What is a Closing Disclosure?

The Closing Disclosure is a five-page form that spells out the final terms and closing costs of a home loan.
Your lender must provide the Closing Disclosure at least three business days before the scheduled loan closing. This gives you time to review everything and ask questions before signing forms at the closing table.

Reviewing the Closing Disclosure

Go through the Closing Disclosure line by line. Compare the information on the Closing Disclosure with that on the Loan Estimate — the document the lender provided shortly after you applied for the mortgage.
Did you know...
The Loan Estimate is a document that gives estimated costs of a home loan. You should receive a Loan Estimate from the lender within three business days of applying for a mortgage.
If any information looks different from what you expected, contact the lender or settlement agent right away.

Page 1

The first page of the Closing Disclosure provides an overall summary of your mortgage including the loan amount, interest rate, estimated monthly payment, closing costs and the amount of cash needed at closing. It’s designed to give you a general overview of the key financial terms before you sign. You can use it to confirm that the numbers match what you were quoted earlier in the process.
This page also includes your personal information, so be sure to verify that your name is spelled correctly and your address is accurate. If there is an error, it's important to let your lender know so it can be corrected.

Page 2

The second page spells out the closing costs in detail. It breaks down where your money is going, including origination charges, which are the loan fees your lender charges for creating and processing your mortgage. It also lists third-party fees such as the cost of the appraisal, title services and inspections.
The “Other Costs” section includes additional expenses such as homeowners insurance and interest, initial escrow deposits for taxes and insurance, and government fees like recording or transfer taxes.

Page 3

Pay special attention to the third page, which shows the final breakdown of your numbers, including how your cash-to-close is calculated and a summary of the transaction. You’ll see a comparison table showing the costs as reported by the Loan Estimate and the actual charges to be applied at closing. This section clearly shows whether the costs have changed since receiving your Loan Estimate.
At the bottom is the literal bottom line — the total amount you, as the borrower, will owe at closing. The image below is from a sample Closing Disclosure on the Consumer Financial Protection Bureau's website, where you can click through each page of the form for more detail.
This is page 3 of a sample Closing Disclosure on the Consumer Financial Protection Bureau's website showing the cash-to-close calculation and a summary of the loan transaction.
Page 3 of a sample Closing Disclosure on the Consumer Financial Protection Bureau's website

Page 4

Page four outlines important loan terms and legal disclosures. It lays out the conditions of your mortgage, including escrow account details, potential late fees or penalties, and whether certain features apply, such as loan assumption or early repayment rules.
The fourth page also explains other terms that affect how your loan works over time and what you’re responsible for as the borrower.

Page 5

The fifth page provides a boiled down summary of the loan calculation along with contract details, and appraisal, refinancing and tax deduction disclosures.
This page is a great resource for who to contact about your loan, how and where to make payments, and includes additional details about your rights and responsibilities after closing.

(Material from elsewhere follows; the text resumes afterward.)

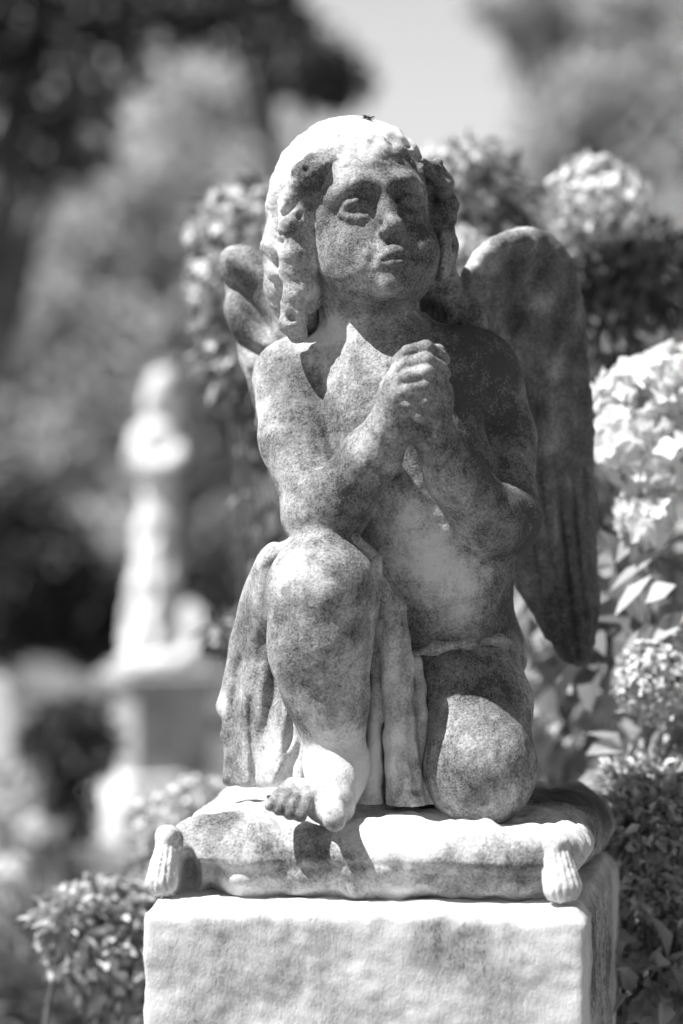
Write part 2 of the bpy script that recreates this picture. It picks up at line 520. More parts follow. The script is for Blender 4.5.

What can cause a 3-day closing delay?

Any substantial revision to the loan’s terms triggers a new three-day review. Minor changes such as modifications to the escrow or adjustments to prorated payments for taxes, utilities and the like don’t qualify.
These three things can reset the 72-hour clock:
  • The APR increases by more than one-eighth of a percentage point for fixed-rate loans or more than one-quarter of a percentage point for adjustable-rate mortgages.
  • A prepayment penalty is added to the loan terms.
  • The loan product changes, such as moving from a fixed-rate to an adjustable-rate loan or to an interest-only mortgage.

Report errors or ask questions ASAP

The Closing Disclosure may look official — and maybe a little intimidating at first. But don't assume the document is correct, advises the Consumer Financial Protection Bureau. Mistakes can happen, which is why it's critical that you review closing documents carefully and contact your lender or settlement agent if anything seems awry.